_Task prompt_.
Which lines contain the word "Blender"? Return each of them as written.

_Provided material_.
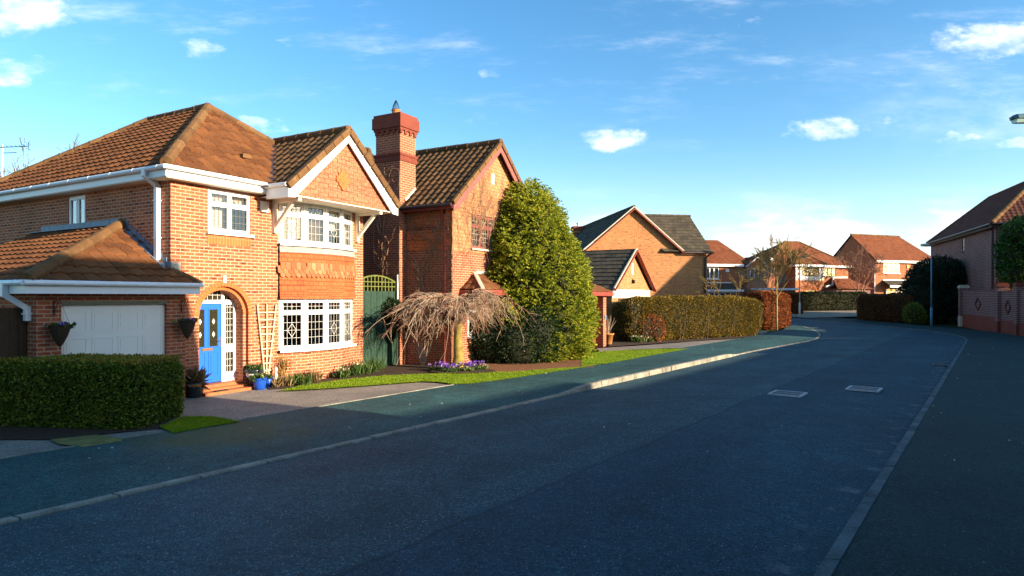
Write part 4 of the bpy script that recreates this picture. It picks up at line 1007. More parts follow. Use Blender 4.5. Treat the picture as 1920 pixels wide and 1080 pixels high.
pot('plant_pot', 'wide dark blue and cream glazed bowl of pale leaves behind the cobalt pot', 2.02, -.12, [(.12, 0), (.14, .05), (.17, .28), (.20, .42), (.20, .46), (.185, .46), (.17, .42), (.001, .41)], M_darkpot, M_plant, M_petaly, .16, ([(.172, .28), (.182, .31), (.192, .35), (.189, .36)], M_cream))
dpx = pot('plant_pot', 'black glazed pot with terracotta rim and bare shrub between garage pier and blue door', .45, -.16, [(.13, 0), (.15, .02), (.185, .26), (.19, .34), (.175, .34), (.165, .31), (.001, .31)], M_darkpot, M_dry, None, .34, ([(.186, .25), (.192, .27), (.192, .29), (.187, .30)], M_terra))
fg = hthing('garden_ornament', 'small cream statuette standing at the foot of the trellis', 'ornament', 2.62, -.16); m = MB()
m.lathe([(.055, 0), (.055, .03), (.035, .05), (.045, .15), (.05, .25), (.03, .33), (.045, .38), (.04, .44), (.001, .47)], 10); m.build('figure', M_stone, fg, True)
trl = hthing('trellis', 'fan shaped weathered wooden trellis on the brick wall between door and bow window', 'trellis', 2.43, -.05, 0)
m = MB()
for (xb, xt) in ((-.055, -.27), (0, .01), (.055, .29)): m = MB(); m.bar((xb, 0, .32), (xt, 0, 2.06), .030, .022, (0, 1, 0)); m.build('upright', M_trellis, trl)
for i in range(9):
    m = MB(); z = 1.86 - i * .178; t = (z - .32) / 1.74; m.bar((-.055 - .215 * t - .04, -.026, z), (.055 + .235 * t + .04, -.026, z), .020, .030, (0, 0, 1)); m.build('slat', M_trellis, trl)
mt = hthing('boot_scraper', 'dark boot scraper bar lying on the red door step', 'boot scraper', 1.02, -.26, .125); m = MB(); m.box(-.16, .16, -.012, .012, .0, .03); m.box(-.16, -.13, -.05, .05, 0, .012); m.box(.13, .16, -.05, .05, 0, .012); m.build('bar', M_black, mt)

# aerial on a mast, bare tree behind the roof
av = thing('tv_aerial', 'television aerial on a thin mast above the left end of the tiled roof', 'aerial', hp(2.1, 12.7) + (0,), A1)
m = MB(); m.tube([(0, 0, 5.0), (0, 0, 7.40)], .022, 6); m.build('mast', M_lampw, av)
m = MB(); b0, b1 = Vector((-.45, .45, 7.25)), Vector((.50, -.60, 7.38)); m.tube([b0, b1], .014, 5); dd = (b1 - b0).normalized(); sd = dd.cross(Vector((0, 0, 1))).normalized()
for i in range(12):
    c = b0 + (b1 - b0) * (i / 11); m.tube([c - sd * .12 + Vector((0, 0, .04)), c + sd * .12 + Vector((0, 0, .04))], .006, 4); m.tube([c, c + Vector((0, 0, .05))], .006, 4)
for k in (-1, 1): m.tube([b1, b1 + dd * .05 + Vector((0, 0, .16 * k + .02)) + sd * .04], .010, 4); m.tube([b1 + Vector((0, 0, .1 * k)) - sd * .18, b1 + Vector((0, 0, .1 * k)) + sd * .18], .007, 4)
m.tube([(0, 0, 7.12), (.3, -.27, 7.16)], .014, 5); m.build('aerial_array', M_black, av)
m = MB(); m.box(-.35, .35, -.35, .35, 0, 5.25); m.build('chimney_stack', M_brick, av)

# ------------------------------------------------------------------ second house: chimney and creeper
H2 = thing('detached_house', 'red brick house with tall corbelled chimney, tile hung gable and bare creeper', 'house', hp(8.1, -1.62) + (0,), A1)
WIN = (1.05, 2.75, 3.83, 4.95)
m = MB(); shell(m, 5.2, 13, -.1, 5.2, [WIN, (.9, 3.6, .95, 2.15)]); m.build('wall', M_brickred, H2)
m = MB(); wall(m, -.03, 5.23, 3.68, 5.2, [WIN], y=-.035, reveal=.1); m.poly((-.03, -.035, 5.2), (5.23, -.035, 5.2), (2.6, -.035, 7.42)); m.poly((-.03, 0, 3.68), (5.23, 0, 3.68), (5.23, -.035, 3.68), (-.03, -.035, 3.68)); m.build('gable_tile_hanging', M_hang3, H2)
m = MB(); tiles(m, [(-.02, 1.74, 3.72), (-.02, .0, 3.72), (-.02, .0, 5.05), (-.02, 1.74, 5.05)], gauge=.115, amp=0, thick=.02); m.build('side_tile_hanging', brick('side_tile_hanging_orange', (.66, .20, .065), (.58, .165, .052), (.16, .045, .022), (.36, .10, .04), bw=.165, bh=.115, ms=.006, darkamt=.3, bumpk=.35), H2)
m = MB(); m.box(-.035, 0, -.03, 1.74, 4.36, 4.47); m.build('dark_red_band', M_redband, H2)  # dark red brick band across the side tile hanging
rf = MB(); tiles(rf, [(-.27, 9, 5.10), (-.27, -.22, 5.10), (2.6, -.22, 7.52), (2.6, 9, 7.52)], amp=.05, tw=.27, gauge=.31); tiles(rf, [(5.47, -.22, 5.10), (5.47, 9, 5.10), (2.6, 9, 7.52), (2.6, -.22, 7.52)], amp=.05)
q0, q1 = hip_roof(rf, -.30, 5.5, 2.87, 12.9, 5.12, .966, amp=.045); r2 = rf.build('roof', M_roofold, H2)
ridge_part(r2, (2.6, -.26, 7.56), (2.6, 5.5, 7.56), .13, M_roofold); ridge_part(r2, q0 + Vector((0, 0, .02)), q1 + Vector((0, 0, .02)), .15, M_roofold); ridge_part(r2, (-.3, 2.87, 5.15), q0, .12, M_roofold)
m = MB()
for s in (-1, 1):
    for i in range(8):
        p = lambda t: Vector((2.6 + s * 2.88 * (1 - t), -.25, 5.10 + 2.42 * t + .02)); m.bar(p(i / 8), p((i + .94) / 8), .14, .10, (0, 1, 0))
m.build('verge_tiles', M_ridge, r2)
m = MB()
for s in (-1, 1):
    q = [(2.6 + s * 2.85, 4.92), (2.6 + s * 2.85, 5.08), (2.6, 7.47), (2.6, 7.22), (2.6 + s * 2.65, 4.93)]; vs = [(x, -.25, z) for x, z in q] + [(x, -.21, z) for x, z in q]
    m.add(vs, [(0, 1, 2, 3, 4), (9, 8, 7, 6, 5)] + [(i, (i + 1) % 5, (i + 1) % 5 + 5, i + 5) for i in range(5)])
m.build('bargeboard', M_pinkpaint, H2)
gutter(H2, (-.31, -.2, 5.07), (-.31, 2.6, 5.07), M_gutterdark, .055); m = MB(); m.box(-.27, -.25, -.2, 2.6, 4.95, 5.1); m.build('fascia', M_redpaint, H2)
m = MB(); m.tube([(-.28, .30, 5.0), (-.06, .25, 4.8), (-.06, .25, .1)], .038, 8); m.build('downpipe', M_redpaint, H2)
window(H2, *WIN, y=.01, cols=3, transom=.66, fm=M_pinkpaint, lead=True, lattice=(4, 5), glass=M_glassb, sill=M_stone, ledmat=M_leadw)
window(H2, .9, 3.6, .95, 2.15, y=.02, cols=4, transom=.7, lead=False)
m = MB(); m.box(2.3, 2.5, -.05, -.03, 6.1, 6.45); m.box(2.32, 2.48, -.058, -.05, 6.13, 6.42); m.build('gable_vent', M_cream, H2)
# chimney
cx0, cx1, cy0, cy1 = -.30, .50, 1.80, 2.81
m = MB(); m.box(cx0, cx1, cy0, cy1, -.1, 7.6); ch = m.build('chimney', M_brickred, H2)
m = MB(); m.box(cx0 - .035, cx1 + .035, cy0 - .035, cy1 + .035, 6.62, 6.80); m.box(cx0 - .06, cx1 + .06, cy0 - .06, cy1 + .06, 6.80, 6.88)
m.box(cx0 - .05, cx1 + .05, cy0 - .05, cy1 + .05, 7.62, 7.70); m.box(cx0 - .09, cx1 + .09, cy0 - .09, cy1 + .09, 7.70, 8.06); m.box(cx0 - .055, cx1 + .055, cy0 - .055, cy1 + .055, 8.06, 8.16)
for i in range(5):
    y = cy0 - .05 + i * .235; m.box(cx0 - .05, cx0 - .002, y, y + .12, 7.50, 7.62)
for i in range(4):
    x = cx0 - .05 + i * .24; m.box(x, x + .12, cy0 - .05, cy0 - .002, 7.50, 7.62)
m.build('corbel', M_redband, ch)
m = MB(); m.lathe([(.15, 8.14), (.15, 8.20), (.125, 8.22), (.13, 8.36), (.15, 8.37), (.15, 8.40), (.11, 8.40), (.11, 8.3)], 14, (.1, 2.3)); m.build('chimney_pot', M_terra, ch)
m = MB()
for k in range(10):
    a = .628 * k; m.tube([(.1 + .125 * math.cos(a), 2.3 + .125 * math.sin(a), 8.39), (.1 + .10 * math.cos(a), 2.3 + .10 * math.sin(a), 8.52), (.1 + .03 * math.cos(a), 2.3 + .03 * math.sin(a), 8.68), (.1, 2.3, 8.72)], .008, 4)
m.lathe([(.128, 8.40), (.128, 8.42)], 12, (.1, 2.3)); m.lathe([(.04, 8.66), (.03, 8.70), (.001, 8.74)], 8, (.1, 2.3)); m.build('cowl', M_black, ch)
m = MB(); m.bar((.51, 1.78, 5.78), (-.02, 1.78, 5.32), .22, .03, (0, 1, 0)); m.bar((.56, 1.8, 5.80), (.56, 2.8, 5.80), .12, .03); m.build('flashing', M_stone, ch)
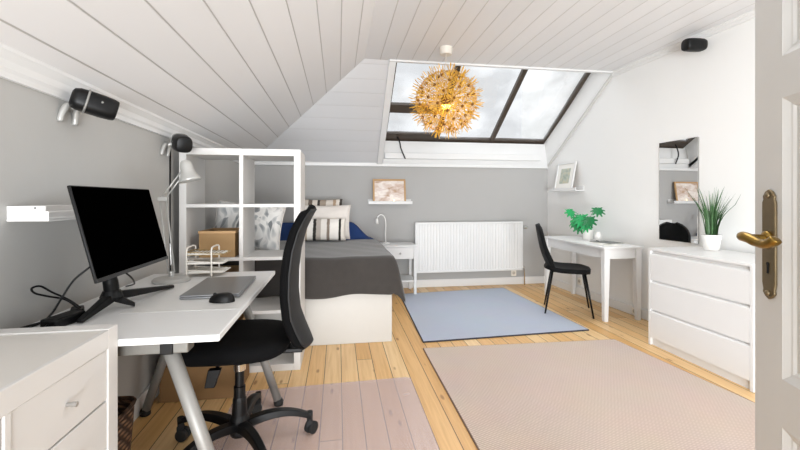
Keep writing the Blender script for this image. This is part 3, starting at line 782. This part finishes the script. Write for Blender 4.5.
def framed(name, label, w, h, loc, rz, tilt, fm, artm, matm=None, fw=.02):
    r = thing(name, label, 'picture', loc, rz)
    T = Matrix.Rotation(-tilt, 4, 'X')      # faces -y, leans back to +y
    b = bmesh.new(); box(b,-w/2,w/2,-.018,0,0,fw,M=T); box(b,-w/2,w/2,-.018,0,h-fw,h,M=T); box(b,-w/2,-w/2+fw,-.018,0,fw,h-fw,M=T); box(b,w/2-fw,w/2,-.018,0,fw,h-fw,M=T)
    obj('frame', b, fm, r, bev=.002)
    obj('backing', B(-w/2+fw*.5,w/2-fw*.5,-.005,-.001,fw*.5,h-fw*.5,M=T), M['card'], r)
    if matm:
        obj('passepartout', B(-w/2+fw,w/2-fw,-.008,-.0055,fw,h-fw,M=T), matm, r)
        obj('print', B(-w*.26,w*.26,-.010,-.0085,h*.24,h*.78,M=T), artm, r)
    else: obj('print', B(-w/2+fw,w/2-fw,-.008,-.0055,fw,h-fw,M=T), artm, r)
    return r
framed('framed_picture', 'wood-framed rosy abstract picture on the ledge above the bedside table', .43, .315, (.66, YB-.075, 1.1205), 0, math.radians(9), M['wood'], M['art1'], fw=.022)
th = thing('tealight_holder', 'small round glowing candle holder in front of the rosy picture', 'candle holder', (.715, YB-.098, 1.1205))
obj('cup', L([(.012,0),(.014,.004),(.015,.03),(.013,.03),(.011,.006)], 16), M['ceramic'], th, smooth=False)
obj('flame', L([(.001,.03),(.005,.035),(.004,.042),(.0005,.05)], 10), glow('candle_glow', '#ffd9a0', 6), th, smooth=True)

# ------------------------------------------------------------------ radiator
ra = thing('radiator', 'long white ribbed panel radiator on the grey wall', 'radiator', (1.735, YB-.05, 0))
RW = .737
b = bmesh.new(); n = 38; pts = []
for i in range(n):
    x0 = -RW + 2*RW*i/n; p = 2*RW/n
    for fx, dy in ((.08,0),(.2,-.006),(.8,-.006),(.92,0)): pts.append((x0+p*fx, -.055+dy))
poly = [(-RW,-.04)] + pts + [(RW,-.04)]
lo = [b.verts.new((x,y,.235)) for x,y in poly]; hi = [b.verts.new((x,y,.845)) for x,y in poly]
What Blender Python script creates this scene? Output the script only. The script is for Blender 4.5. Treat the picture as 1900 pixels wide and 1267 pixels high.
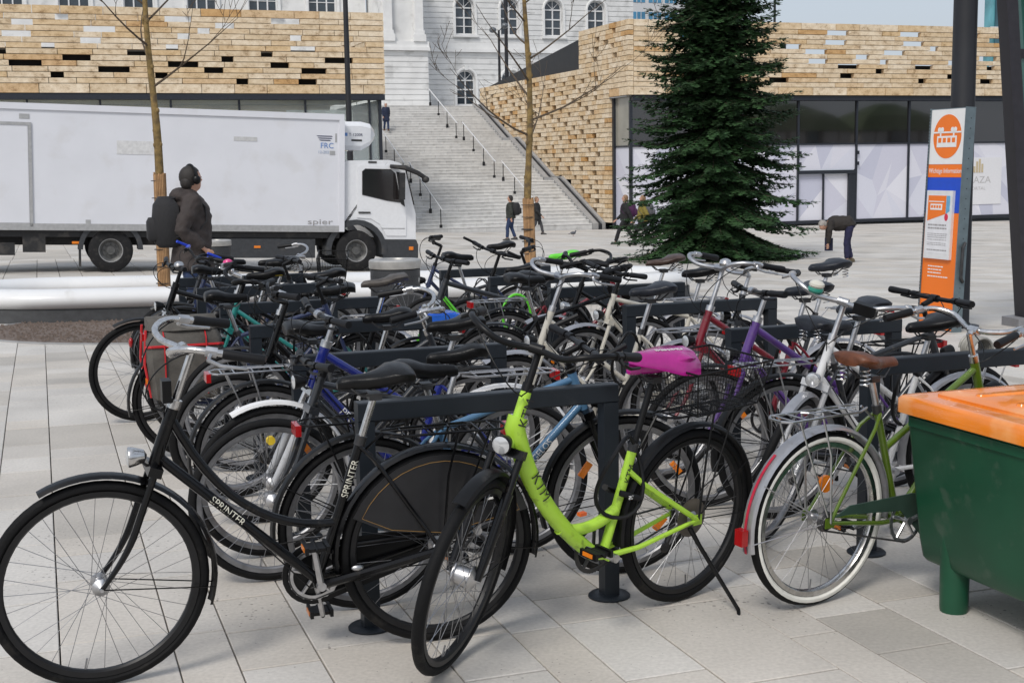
import bpy, math, random
from mathutils import Vector, Matrix, Quaternion
R = math.radians
random.seed(7)
for o in list(bpy.data.objects):
    bpy.data.objects.remove(o)
scene = bpy.context.scene
COL = scene.collection

# ------------------------------------------------------------------ camera
CAM_H = 1.72
F_PX = 2470.0
PITCH, ROLL = R(7.53), R(0.885)
fwd = Vector((0, math.cos(PITCH), -math.sin(PITCH)))
down = Vector((0, -math.sin(PITCH), -math.cos(PITCH)))
rgt = Vector((1, 0, 0))
c_r = math.cos(ROLL) * rgt + math.sin(ROLL) * down
c_d = -math.sin(ROLL) * rgt + math.cos(ROLL) * down
cam_data = bpy.data.cameras.new('camera')
cam = bpy.data.objects.new('camera', cam_data)
COL.objects.link(cam)
cm = Matrix((c_r, -c_d, -fwd)).transposed().to_4x4()
cm.translation = (0, 0, CAM_H)
cam.matrix_world = cm
cam_data.sensor_width = 36
cam_data.lens = F_PX / 1900 * 36
cam_data.clip_end = 2000
cam_data.clip_start = 0.05
scene.camera = cam
scene.render.resolution_x, scene.render.resolution_y = 1024, 682

# ------------------------------------------------------------------ light
SUN_EL, SUN_AZ = R(48), R(205)        # azimuth: 0 = +Y, clockwise seen from above
world = bpy.data.worlds.new('World')
scene.world = world
world.use_nodes = True
wn = world.node_tree
bg = wn.nodes['Background']
sky = wn.nodes.new('ShaderNodeTexSky')
sky.sky_type = 'NISHITA'
sky.sun_disc = False
sky.sun_elevation = SUN_EL
sky.sun_rotation = SUN_AZ
sky.dust_density = 4.0
sky.air_density = 1.0
sky.ozone_density = 1.0
mixw = wn.nodes.new('ShaderNodeMix')
mixw.data_type = 'RGBA'
mixw.inputs[0].default_value = 0.62      # overcast: even pale cloud over the clear sky
mixw.inputs[7].default_value = (6.4, 7.0, 7.9, 1)
wn.links.new(sky.outputs[0], mixw.inputs[6])
wn.links.new(mixw.outputs[2], bg.inputs[0])
bg.inputs[1].default_value = 0.088
sd = bpy.data.lights.new('sun', 'SUN')
sd.energy = 1.5
sd.angle = R(16)
sd.color = (1.0, 0.97, 0.92)
sun = bpy.data.objects.new('sun', sd)
COL.objects.link(sun)
sdir = Vector((math.sin(SUN_AZ) * math.cos(SUN_EL), math.cos(SUN_AZ) * math.cos(SUN_EL), math.sin(SUN_EL)))
sun.rotation_euler = sdir.to_track_quat('Z', 'Y').to_euler()
sun.location = sdir * 60
vs = scene.view_settings
vs.view_transform = 'Standard'
vs.look = 'None'
vs.gamma = 1
vs.exposure = 0.36

# ------------------------------------------------------------------ frames of reference
TH = R(19.4)                                   # the whole square follows one grid: u along racks and facades, v away
UX = Vector((math.cos(TH), math.sin(TH), 0))
VX = Vector((-math.sin(TH), math.cos(TH), 0))


def gz_xy(x, y):
    t = max(0.0, y - 9.0)
    if t < 2:
        t = t * t / 4 if t < 2 else t
    else:
        t -= 1.0
    t2 = min(t, 22.0)
    return -0.024 * t - 0.0016 * max(-3.0, min(5.0, x + 7.0)) * t2


def gz(u, v):
    p = UX * u + VX * v
    return gz_xy(p.x, p.y)


def G(u, v, z=None, dz=0.0):
    p = UX * u + VX * v
    p.z = (gz_xy(p.x, p.y) if z is None else z) + dz
    return p


def project(p):
    d = Vector(p) - Vector((0, 0, CAM_H))
    k = d.dot(fwd)
    if k < 0.1:
        return None
    return (950 + F_PX * d.dot(c_r) / k, 633.5 + F_PX * d.dot(c_d) / k, k)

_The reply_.
Write part 4 of the bpy script that recreates this picture. It picks up at line 1007. More parts follow. Use Blender 4.5. Treat the picture as 1920 pixels wide and 1080 pixels high.
Keep writing the Blender script for this image. This is part 3, starting at line 782. This part finishes the script. Write for Blender 4.5.
What Blender Python script creates this scene? Output the script only. The script is for Blender 4.5. Treat the picture as 1900 pixels wide and 1267 pixels high.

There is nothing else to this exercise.